(Dataset rows)
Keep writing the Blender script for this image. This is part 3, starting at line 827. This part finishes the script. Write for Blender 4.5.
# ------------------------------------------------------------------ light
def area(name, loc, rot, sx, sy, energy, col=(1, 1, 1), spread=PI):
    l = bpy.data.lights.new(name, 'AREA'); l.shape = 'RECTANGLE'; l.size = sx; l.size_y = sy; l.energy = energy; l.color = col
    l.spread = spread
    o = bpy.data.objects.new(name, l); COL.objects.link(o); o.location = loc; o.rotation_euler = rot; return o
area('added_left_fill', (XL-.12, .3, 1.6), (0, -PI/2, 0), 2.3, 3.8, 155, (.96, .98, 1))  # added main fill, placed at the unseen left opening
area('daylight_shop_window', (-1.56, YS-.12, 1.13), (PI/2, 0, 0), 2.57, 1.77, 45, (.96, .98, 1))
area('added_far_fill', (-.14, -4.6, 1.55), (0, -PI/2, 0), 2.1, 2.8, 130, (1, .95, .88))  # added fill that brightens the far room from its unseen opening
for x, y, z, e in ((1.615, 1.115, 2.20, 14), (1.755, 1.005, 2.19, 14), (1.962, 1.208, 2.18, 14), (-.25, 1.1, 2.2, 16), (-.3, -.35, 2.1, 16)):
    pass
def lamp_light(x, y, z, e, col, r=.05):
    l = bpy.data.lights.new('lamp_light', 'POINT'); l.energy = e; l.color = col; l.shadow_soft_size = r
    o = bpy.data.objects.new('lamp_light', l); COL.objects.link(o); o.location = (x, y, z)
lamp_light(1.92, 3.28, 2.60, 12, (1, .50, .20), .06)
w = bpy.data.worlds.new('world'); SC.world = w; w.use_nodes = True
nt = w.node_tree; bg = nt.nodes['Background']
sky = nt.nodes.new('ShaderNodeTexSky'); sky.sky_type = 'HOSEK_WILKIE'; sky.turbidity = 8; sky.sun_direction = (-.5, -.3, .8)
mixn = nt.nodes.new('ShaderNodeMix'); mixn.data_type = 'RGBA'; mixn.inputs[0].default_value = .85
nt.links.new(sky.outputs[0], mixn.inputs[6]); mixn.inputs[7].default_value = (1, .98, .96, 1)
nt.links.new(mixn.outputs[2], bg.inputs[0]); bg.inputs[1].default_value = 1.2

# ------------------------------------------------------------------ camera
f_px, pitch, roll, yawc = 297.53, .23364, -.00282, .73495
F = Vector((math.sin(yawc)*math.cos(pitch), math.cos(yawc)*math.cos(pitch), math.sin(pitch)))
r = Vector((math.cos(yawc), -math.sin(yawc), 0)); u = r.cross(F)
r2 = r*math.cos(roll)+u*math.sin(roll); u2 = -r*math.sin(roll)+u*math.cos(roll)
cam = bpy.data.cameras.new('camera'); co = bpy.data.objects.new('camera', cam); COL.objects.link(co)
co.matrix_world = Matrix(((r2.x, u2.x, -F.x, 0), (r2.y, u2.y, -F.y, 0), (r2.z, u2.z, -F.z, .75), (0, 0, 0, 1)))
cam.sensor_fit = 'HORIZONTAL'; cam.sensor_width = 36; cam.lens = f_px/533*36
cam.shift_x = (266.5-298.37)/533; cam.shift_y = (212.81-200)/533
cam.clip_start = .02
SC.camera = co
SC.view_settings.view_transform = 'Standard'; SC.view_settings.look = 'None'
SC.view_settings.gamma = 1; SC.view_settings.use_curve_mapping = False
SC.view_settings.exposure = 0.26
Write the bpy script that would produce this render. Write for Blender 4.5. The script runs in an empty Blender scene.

*TASK TO COMPLETE*. Starting at the top of the data above, repeat every line exactly until the line containing "bg.inputs[1].default_value = 1.2" has been given, then stop.

*REPLY*.
Keep writing the Blender script for this image. This is part 3, starting at line 827. This part finishes the script. Write for Blender 4.5.
# ------------------------------------------------------------------ light
def area(name, loc, rot, sx, sy, energy, col=(1, 1, 1), spread=PI):
    l = bpy.data.lights.new(name, 'AREA'); l.shape = 'RECTANGLE'; l.size = sx; l.size_y = sy; l.energy = energy; l.color = col
    l.spread = spread
    o = bpy.data.objects.new(name, l); COL.objects.link(o); o.location = loc; o.rotation_euler = rot; return o
area('added_left_fill', (XL-.12, .3, 1.6), (0, -PI/2, 0), 2.3, 3.8, 155, (.96, .98, 1))  # added main fill, placed at the unseen left opening
area('daylight_shop_window', (-1.56, YS-.12, 1.13), (PI/2, 0, 0), 2.57, 1.77, 45, (.96, .98, 1))
area('added_far_fill', (-.14, -4.6, 1.55), (0, -PI/2, 0), 2.1, 2.8, 130, (1, .95, .88))  # added fill that brightens the far room from its unseen opening
for x, y, z, e in ((1.615, 1.115, 2.20, 14), (1.755, 1.005, 2.19, 14), (1.962, 1.208, 2.18, 14), (-.25, 1.1, 2.2, 16), (-.3, -.35, 2.1, 16)):
    pass
def lamp_light(x, y, z, e, col, r=.05):
    l = bpy.data.lights.new('lamp_light', 'POINT'); l.energy = e; l.color = col; l.shadow_soft_size = r
    o = bpy.data.objects.new('lamp_light', l); COL.objects.link(o); o.location = (x, y, z)
lamp_light(1.92, 3.28, 2.60, 12, (1, .50, .20), .06)
w = bpy.data.worlds.new('world'); SC.world = w; w.use_nodes = True
nt = w.node_tree; bg = nt.nodes['Background']
sky = nt.nodes.new('ShaderNodeTexSky'); sky.sky_type = 'HOSEK_WILKIE'; sky.turbidity = 8; sky.sun_direction = (-.5, -.3, .8)
mixn = nt.nodes.new('ShaderNodeMix'); mixn.data_type = 'RGBA'; mixn.inputs[0].default_value = .85
nt.links.new(sky.outputs[0], mixn.inputs[6]); mixn.inputs[7].default_value = (1, .98, .96, 1)
nt.links.new(mixn.outputs[2], bg.inputs[0]); bg.inputs[1].default_value = 1.2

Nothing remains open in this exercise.